TASK INSTRUCTIONS: Return all lines from the listing below in which the string "Write" occurs.

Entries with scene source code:
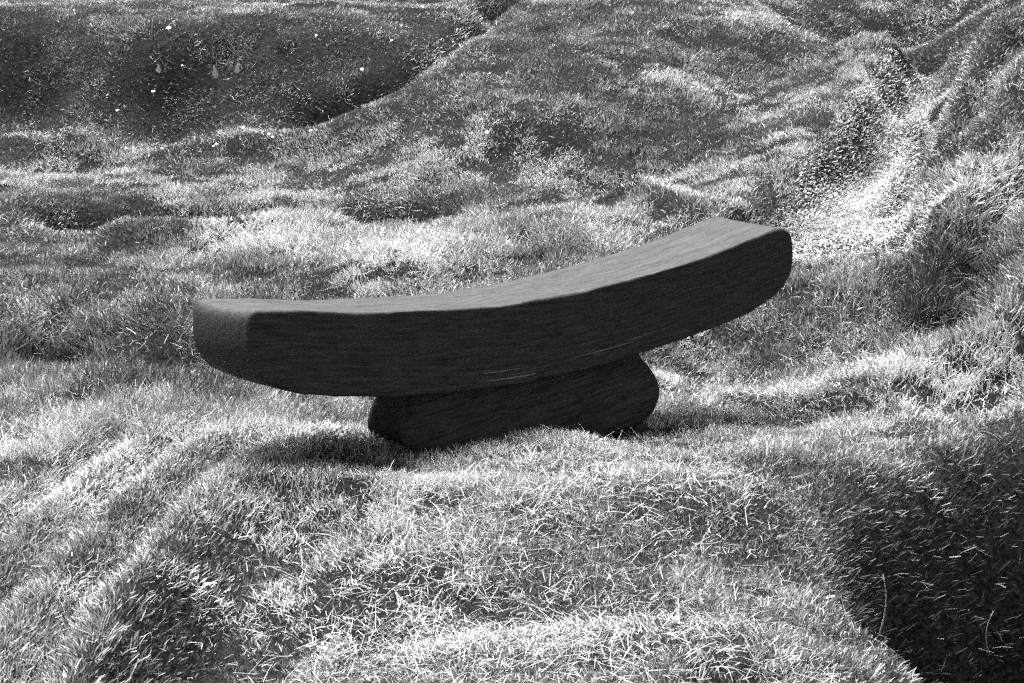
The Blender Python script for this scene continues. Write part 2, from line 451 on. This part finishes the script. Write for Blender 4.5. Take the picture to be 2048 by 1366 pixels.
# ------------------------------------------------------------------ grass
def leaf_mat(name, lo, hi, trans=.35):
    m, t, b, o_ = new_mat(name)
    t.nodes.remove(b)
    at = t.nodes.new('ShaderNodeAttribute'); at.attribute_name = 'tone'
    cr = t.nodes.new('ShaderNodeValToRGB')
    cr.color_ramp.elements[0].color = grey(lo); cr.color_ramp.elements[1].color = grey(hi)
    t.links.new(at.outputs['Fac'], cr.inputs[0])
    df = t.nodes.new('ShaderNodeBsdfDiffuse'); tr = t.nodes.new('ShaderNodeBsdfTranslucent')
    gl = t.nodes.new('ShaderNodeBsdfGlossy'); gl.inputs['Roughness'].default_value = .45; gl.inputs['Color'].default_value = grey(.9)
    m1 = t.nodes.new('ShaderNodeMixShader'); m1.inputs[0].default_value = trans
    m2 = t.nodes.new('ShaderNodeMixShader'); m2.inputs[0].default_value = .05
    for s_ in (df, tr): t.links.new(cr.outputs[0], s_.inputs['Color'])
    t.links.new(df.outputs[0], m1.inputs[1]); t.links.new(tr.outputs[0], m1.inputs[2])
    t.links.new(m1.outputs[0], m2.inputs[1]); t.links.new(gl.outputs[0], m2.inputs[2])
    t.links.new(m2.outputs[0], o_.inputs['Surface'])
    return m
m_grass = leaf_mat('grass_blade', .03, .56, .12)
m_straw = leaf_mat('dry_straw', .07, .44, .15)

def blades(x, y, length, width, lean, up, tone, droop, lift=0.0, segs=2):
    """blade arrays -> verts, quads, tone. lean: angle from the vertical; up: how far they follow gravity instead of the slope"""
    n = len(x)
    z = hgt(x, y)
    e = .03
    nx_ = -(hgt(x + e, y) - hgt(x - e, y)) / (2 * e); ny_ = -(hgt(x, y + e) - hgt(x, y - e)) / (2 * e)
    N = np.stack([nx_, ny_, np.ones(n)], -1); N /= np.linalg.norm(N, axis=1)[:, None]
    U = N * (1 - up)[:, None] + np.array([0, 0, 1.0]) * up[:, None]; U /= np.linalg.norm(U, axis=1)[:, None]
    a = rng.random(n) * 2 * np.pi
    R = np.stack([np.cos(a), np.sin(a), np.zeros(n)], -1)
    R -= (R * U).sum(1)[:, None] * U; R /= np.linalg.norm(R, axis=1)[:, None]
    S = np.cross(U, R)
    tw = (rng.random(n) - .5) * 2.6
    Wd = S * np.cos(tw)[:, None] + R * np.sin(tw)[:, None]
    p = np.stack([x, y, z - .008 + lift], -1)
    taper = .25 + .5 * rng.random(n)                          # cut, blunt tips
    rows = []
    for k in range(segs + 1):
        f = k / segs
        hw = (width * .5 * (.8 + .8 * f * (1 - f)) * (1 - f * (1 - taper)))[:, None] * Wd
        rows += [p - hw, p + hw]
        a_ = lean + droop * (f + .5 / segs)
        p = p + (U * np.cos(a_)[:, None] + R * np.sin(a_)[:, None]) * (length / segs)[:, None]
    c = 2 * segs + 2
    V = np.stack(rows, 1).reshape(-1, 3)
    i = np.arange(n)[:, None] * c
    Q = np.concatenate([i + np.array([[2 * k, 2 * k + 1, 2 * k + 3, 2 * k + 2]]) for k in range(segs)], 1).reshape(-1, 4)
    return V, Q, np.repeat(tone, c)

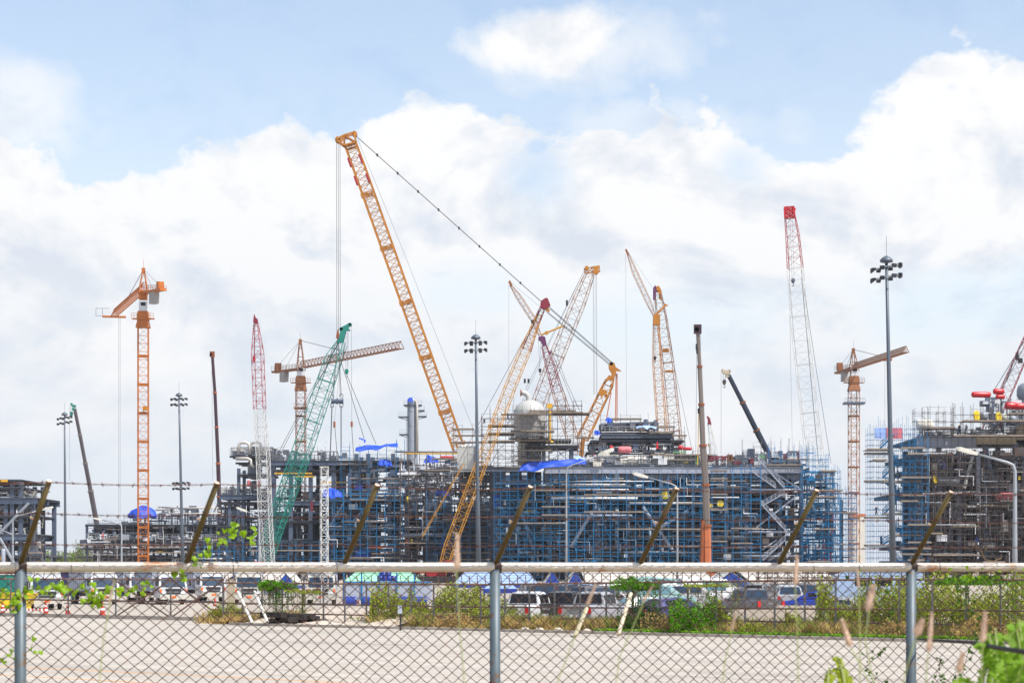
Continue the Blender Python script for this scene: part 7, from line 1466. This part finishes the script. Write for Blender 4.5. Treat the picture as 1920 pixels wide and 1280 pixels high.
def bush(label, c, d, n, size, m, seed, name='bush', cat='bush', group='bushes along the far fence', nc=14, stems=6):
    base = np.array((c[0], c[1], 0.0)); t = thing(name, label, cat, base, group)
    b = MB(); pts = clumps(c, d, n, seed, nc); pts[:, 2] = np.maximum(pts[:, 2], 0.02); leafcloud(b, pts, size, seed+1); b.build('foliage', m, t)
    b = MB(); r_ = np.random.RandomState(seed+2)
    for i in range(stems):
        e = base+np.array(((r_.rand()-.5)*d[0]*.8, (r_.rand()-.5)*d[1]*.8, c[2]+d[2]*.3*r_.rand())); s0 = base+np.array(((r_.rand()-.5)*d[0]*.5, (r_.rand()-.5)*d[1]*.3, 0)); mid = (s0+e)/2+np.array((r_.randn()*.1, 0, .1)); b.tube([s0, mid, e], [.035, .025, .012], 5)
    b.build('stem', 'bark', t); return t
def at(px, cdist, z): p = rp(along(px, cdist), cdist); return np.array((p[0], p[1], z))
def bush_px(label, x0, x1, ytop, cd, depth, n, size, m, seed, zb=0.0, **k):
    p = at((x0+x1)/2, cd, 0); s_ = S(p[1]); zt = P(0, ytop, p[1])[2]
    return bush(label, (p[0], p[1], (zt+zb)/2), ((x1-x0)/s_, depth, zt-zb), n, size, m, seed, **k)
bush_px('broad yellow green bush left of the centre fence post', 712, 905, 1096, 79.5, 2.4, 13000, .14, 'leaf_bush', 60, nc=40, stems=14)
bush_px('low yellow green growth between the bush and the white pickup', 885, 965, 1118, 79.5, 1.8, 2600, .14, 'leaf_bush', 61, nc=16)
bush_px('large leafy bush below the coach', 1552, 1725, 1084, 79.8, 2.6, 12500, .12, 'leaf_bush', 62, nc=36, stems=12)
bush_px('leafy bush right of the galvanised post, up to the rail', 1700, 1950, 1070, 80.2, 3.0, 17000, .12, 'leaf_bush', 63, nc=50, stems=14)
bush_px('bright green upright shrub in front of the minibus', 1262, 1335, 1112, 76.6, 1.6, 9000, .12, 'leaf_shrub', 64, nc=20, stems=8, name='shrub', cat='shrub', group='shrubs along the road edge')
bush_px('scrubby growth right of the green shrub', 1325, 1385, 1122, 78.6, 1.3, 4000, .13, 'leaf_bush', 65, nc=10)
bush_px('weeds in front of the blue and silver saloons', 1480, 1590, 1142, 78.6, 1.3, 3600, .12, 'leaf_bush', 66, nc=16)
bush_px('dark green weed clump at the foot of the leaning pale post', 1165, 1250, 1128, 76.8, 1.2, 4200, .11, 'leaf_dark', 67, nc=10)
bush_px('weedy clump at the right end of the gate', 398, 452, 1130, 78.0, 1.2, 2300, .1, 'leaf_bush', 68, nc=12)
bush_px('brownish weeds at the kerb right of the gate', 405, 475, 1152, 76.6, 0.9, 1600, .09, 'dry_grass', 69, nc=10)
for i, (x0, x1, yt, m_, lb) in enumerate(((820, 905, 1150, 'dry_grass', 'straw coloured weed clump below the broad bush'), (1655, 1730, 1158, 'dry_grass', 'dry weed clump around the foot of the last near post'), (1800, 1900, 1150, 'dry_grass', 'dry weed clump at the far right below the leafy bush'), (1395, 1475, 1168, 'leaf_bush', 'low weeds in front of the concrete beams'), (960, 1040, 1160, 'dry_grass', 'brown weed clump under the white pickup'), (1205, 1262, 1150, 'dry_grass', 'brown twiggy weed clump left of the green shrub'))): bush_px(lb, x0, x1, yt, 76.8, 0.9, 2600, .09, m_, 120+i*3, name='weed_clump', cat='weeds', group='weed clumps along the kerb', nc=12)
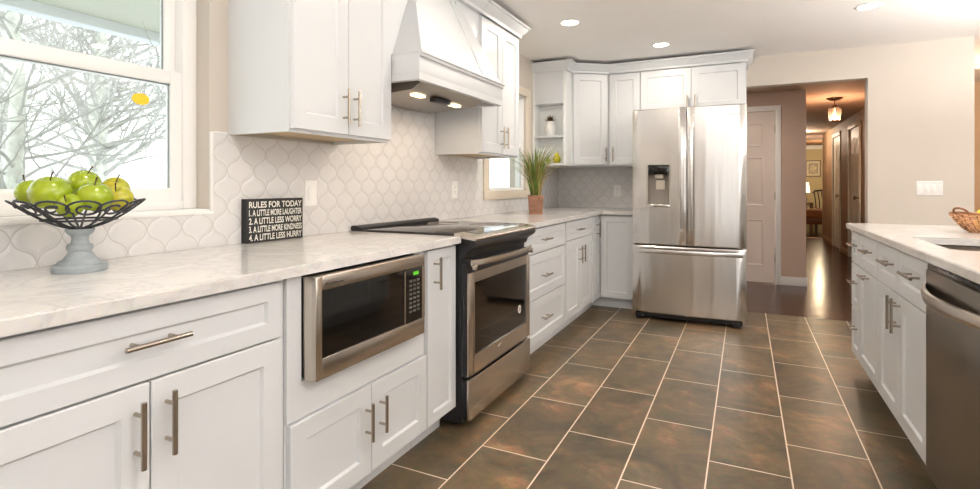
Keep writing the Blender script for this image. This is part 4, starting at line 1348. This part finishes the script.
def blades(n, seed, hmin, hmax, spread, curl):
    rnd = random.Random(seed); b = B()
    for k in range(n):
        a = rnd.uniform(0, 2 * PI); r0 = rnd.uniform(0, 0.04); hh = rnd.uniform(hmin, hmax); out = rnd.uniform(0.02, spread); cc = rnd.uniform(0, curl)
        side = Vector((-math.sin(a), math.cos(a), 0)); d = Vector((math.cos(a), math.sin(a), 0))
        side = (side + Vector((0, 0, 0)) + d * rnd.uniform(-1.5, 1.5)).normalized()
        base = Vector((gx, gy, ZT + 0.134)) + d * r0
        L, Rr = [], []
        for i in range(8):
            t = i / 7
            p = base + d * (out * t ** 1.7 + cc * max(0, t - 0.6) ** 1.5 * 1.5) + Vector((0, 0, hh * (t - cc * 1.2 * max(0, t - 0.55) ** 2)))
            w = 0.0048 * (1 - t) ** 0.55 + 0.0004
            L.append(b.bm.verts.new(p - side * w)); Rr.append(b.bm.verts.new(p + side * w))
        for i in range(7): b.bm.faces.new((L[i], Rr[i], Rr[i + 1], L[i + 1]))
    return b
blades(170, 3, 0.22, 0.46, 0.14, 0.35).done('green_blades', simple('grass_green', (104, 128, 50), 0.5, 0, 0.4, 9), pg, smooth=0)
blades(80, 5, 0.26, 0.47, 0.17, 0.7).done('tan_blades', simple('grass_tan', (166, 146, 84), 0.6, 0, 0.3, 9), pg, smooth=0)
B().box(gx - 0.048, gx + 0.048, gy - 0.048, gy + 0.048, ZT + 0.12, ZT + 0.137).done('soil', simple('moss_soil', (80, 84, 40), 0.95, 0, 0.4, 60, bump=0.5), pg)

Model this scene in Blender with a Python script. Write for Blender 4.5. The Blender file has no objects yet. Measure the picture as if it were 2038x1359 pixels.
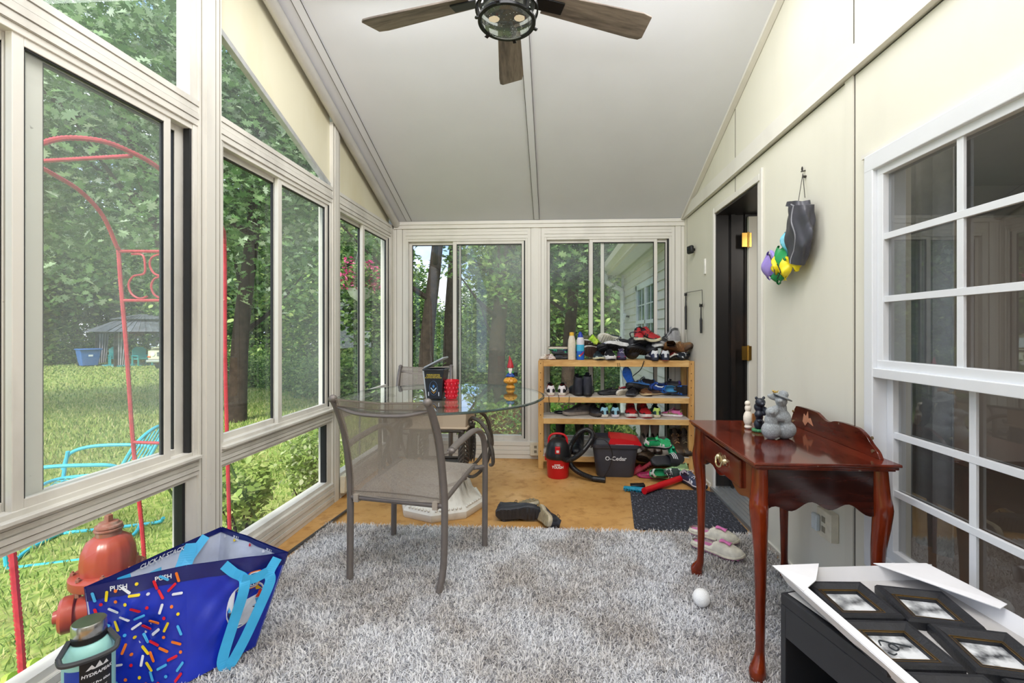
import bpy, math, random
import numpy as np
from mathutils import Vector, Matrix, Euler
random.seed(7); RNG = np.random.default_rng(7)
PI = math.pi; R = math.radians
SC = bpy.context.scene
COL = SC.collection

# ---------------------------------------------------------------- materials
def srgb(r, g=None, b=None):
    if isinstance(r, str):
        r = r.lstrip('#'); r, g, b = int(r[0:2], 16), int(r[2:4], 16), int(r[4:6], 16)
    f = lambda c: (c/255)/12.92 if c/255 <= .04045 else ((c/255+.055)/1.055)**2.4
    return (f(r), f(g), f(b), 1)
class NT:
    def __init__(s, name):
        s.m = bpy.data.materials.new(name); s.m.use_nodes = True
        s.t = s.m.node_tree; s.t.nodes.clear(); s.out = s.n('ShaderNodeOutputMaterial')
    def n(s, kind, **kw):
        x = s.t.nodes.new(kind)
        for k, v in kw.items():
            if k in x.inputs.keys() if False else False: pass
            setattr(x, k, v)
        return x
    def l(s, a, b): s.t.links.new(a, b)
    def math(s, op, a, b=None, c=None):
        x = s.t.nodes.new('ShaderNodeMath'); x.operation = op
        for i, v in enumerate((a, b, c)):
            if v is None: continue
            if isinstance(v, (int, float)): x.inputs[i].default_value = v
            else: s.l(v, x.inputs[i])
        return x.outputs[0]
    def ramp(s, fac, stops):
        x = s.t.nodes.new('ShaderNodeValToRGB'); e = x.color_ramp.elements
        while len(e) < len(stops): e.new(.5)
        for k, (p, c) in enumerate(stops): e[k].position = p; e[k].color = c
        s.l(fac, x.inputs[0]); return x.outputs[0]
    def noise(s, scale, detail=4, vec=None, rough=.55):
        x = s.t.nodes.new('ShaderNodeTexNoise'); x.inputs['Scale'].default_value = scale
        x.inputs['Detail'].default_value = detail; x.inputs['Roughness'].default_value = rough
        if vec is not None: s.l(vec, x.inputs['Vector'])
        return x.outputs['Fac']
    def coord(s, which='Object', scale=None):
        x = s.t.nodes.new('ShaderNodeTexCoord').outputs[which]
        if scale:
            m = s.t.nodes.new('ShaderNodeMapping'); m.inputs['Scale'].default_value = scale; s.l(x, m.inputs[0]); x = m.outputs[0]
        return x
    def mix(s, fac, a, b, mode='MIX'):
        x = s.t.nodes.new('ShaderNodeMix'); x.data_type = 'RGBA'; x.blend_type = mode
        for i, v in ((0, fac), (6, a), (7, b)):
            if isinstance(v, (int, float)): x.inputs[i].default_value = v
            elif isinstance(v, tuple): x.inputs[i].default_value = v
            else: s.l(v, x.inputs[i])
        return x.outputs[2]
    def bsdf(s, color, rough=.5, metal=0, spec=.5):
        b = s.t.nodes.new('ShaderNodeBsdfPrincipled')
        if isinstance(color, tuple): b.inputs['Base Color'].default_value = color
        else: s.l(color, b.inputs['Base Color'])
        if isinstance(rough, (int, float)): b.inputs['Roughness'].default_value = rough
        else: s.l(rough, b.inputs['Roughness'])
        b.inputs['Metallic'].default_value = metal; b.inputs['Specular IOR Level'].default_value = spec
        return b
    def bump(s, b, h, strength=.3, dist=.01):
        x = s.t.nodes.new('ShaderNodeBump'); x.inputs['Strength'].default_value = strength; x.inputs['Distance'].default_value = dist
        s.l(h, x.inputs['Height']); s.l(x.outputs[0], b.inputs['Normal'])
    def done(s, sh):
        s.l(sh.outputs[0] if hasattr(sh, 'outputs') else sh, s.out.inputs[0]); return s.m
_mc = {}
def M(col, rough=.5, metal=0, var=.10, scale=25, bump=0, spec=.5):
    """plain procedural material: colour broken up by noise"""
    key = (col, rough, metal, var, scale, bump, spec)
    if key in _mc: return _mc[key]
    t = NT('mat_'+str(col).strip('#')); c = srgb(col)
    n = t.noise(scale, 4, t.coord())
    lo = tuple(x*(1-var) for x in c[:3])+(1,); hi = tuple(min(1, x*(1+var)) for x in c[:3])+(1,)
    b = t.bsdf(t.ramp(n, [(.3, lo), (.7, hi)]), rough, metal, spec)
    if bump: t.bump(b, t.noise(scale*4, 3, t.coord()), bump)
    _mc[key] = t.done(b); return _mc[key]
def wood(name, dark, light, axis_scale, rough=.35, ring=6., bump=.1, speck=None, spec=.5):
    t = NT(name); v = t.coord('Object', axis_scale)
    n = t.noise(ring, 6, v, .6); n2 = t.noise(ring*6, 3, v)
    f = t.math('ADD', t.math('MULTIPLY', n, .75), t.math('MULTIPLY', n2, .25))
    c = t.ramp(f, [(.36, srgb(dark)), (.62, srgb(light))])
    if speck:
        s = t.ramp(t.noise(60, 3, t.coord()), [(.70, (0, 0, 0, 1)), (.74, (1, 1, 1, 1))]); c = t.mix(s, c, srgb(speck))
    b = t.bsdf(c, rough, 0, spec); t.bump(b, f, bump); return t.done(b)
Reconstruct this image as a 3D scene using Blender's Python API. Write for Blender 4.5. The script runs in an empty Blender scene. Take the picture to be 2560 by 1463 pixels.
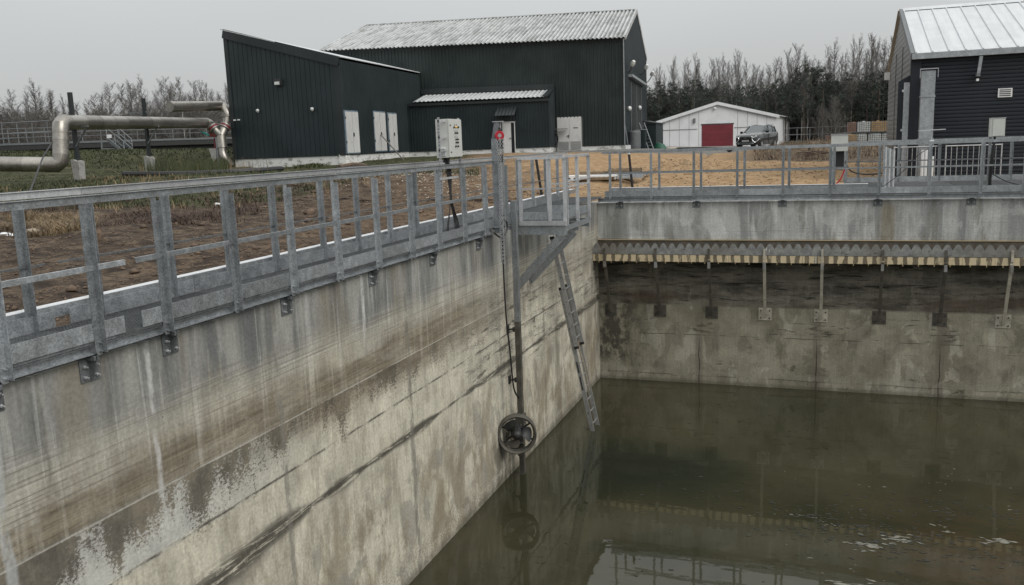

TASK ANSWER:
The Blender Python script for this scene continues. Write part 2, from line 451 on. This part finishes the script. Write for Blender 4.5. Take the picture to be 2048 by 1366 pixels.
Continue the Blender Python script for this scene: part 7, from line 1466. This part finishes the script. Write for Blender 4.5. Treat the picture as 1920 pixels wide and 1280 pixels high.
Model this scene in Blender with a Python script. Write for Blender 4.5. The Blender file has no objects yet. Measure the picture as if it were 2038x1359 pixels.
Reconstruct this image as a 3D scene using Blender's Python API. Write for Blender 4.5. The script runs in an empty Blender scene. Take the picture to be 2560 by 1463 pixels.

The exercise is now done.